Un soir en rentrant, il cria. Rien de plus qu’hier, rien de moins. Il faisait payer à la pauvre bougresse ses déboires d’artiste.

Elle passa dans la cuisine et s’égorgea. Depuis il se frappe la poitrine. Elle avait pu l’entendre crier vingt ans, pas vingt et un. Elle n’en avait plus la force.

Mais cette femme est morte
par bêtise, par faiblesse de vaincue, timidité congénitale. Si au lieu de faire un bourreau de son mari en l’endurant, elle s’était dressée à temps, aux premiers jours du mariage où il cria, si elle avait dit : « Tais-toi ou je m’en vais », ou même ce soir si elle avait dit : « Tais-toi ou je me tue » il était bon, il se serait calmé et elle lui aurait rendu un grand service. Elle l’avait laissé devenir le maniaque du cri. Apprenons la parole répressive[1].

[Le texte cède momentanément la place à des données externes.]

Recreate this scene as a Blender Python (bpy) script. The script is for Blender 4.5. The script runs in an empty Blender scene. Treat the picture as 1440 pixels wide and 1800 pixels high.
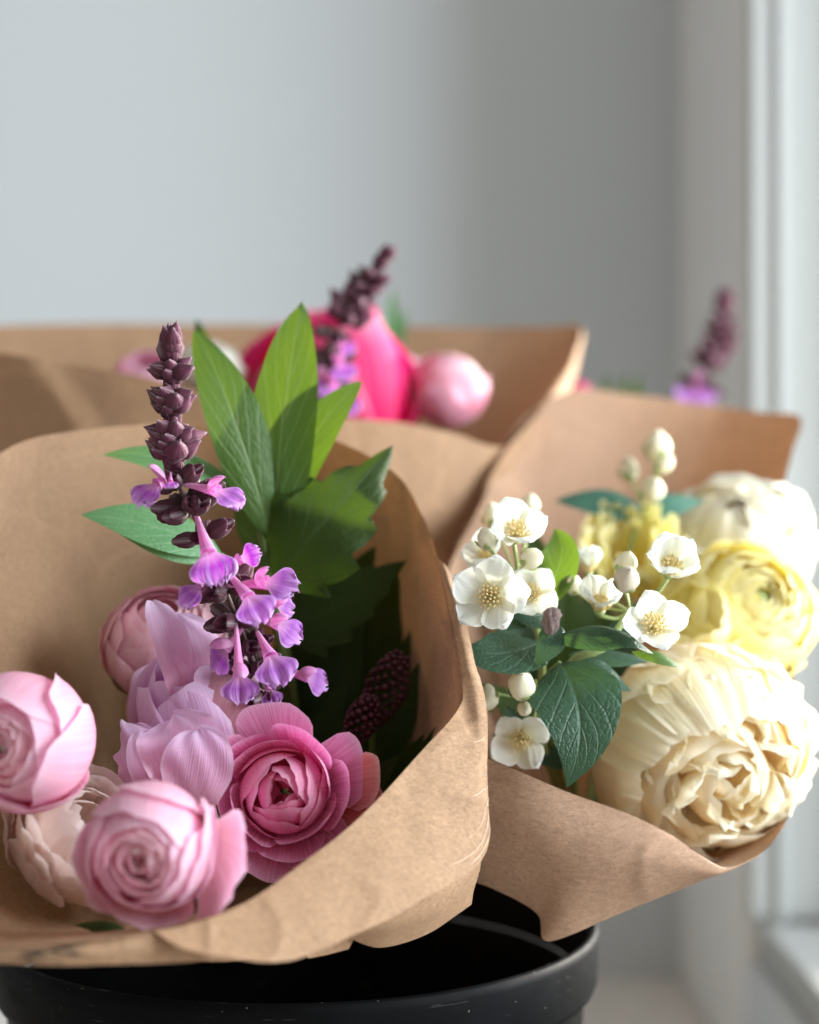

Nos hommes restent peu ou prou nos nourrissons. Peu d’entre eux sont vivables sans être modelés ; mais nous le leur devons et les passives ne méritent pas de vivre[2].

  1. Voir l’exemple complet dans L’Art de joie par Aurel.
  2. Il faut à la femme une combativité forcenée pour sauver seulement la vie.